Yesterday’s flash PMIs remained in contractionary territory but notched up a bit and signalled that the downturn is not worsening. For market interest rates yesterday, that was enough to start turning somewhat higher again.

German budget woes highlight downside risks across the supply and macro outlook

As we head into the final months and weeks of the year, bond supply prospects move into focus. But this time around, there is increasing uncertainty surrounding the outlook for issuance of German Bunds after the constitutional court derailed the government’s budget plans.

The downside risks are obvious, but we still have to get a clearer picture of what the ultimate impact is – not just in terms of supply but also for fiscal stance and the macro outlook as a whole. The political fallout is brewing, too. Members of the Free Democratic Party (FDP), which currently holds the finance ministry within the government coalition, have successfully petitioned to get a vote on whether to leave the coalition. The outcome would be non-binding for party leadership, though.

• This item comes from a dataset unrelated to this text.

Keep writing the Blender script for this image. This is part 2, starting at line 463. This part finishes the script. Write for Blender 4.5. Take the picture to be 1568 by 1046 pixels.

Yesterday, the finance minister announced that he wants parliament to retroactively declare an “emergency situation” for the current year, which would also allow for a suspension of the debt brake for the 2023 budget. This prospect gave Bund yields an uplift and retightened the Bund asset swap spread. But this plan is largely an after-the-fact legitimisation of 2023 borrowing given few other viable options and does not mean more debt issuance. The more relevant announcement of the 2024 budget has been postponed.

Today’s events and market view

Left to their own US Thanksgiving holidays, 10Y Bund yields climbed over 2.6%, again steepening the curve in the process. Today’s calendar mainly features the German Ifo index – seen improving slightly – and public appearances from ECB President Christine Lagarde, Vice President Luis de Guindos and Spain’s Pablo Hernández de Cos.

US markets will see an early close today, but we will have data releases from the US in the form of the S&P flash PMIs for November. Both services and manufacturing were just above the 50 threshold that demarks contractionary territory.

Looking into next week, the inflation outlook, which has helped drive the rally, will likely remain the main focus. The eurozone flash CPI could show inflation easing further, with the core rate likely getting into the 3% handle – even if only barely. The easing trend of inflation should also be confirmed in the US by the PCE data, the Fed’s preferred inflation measure.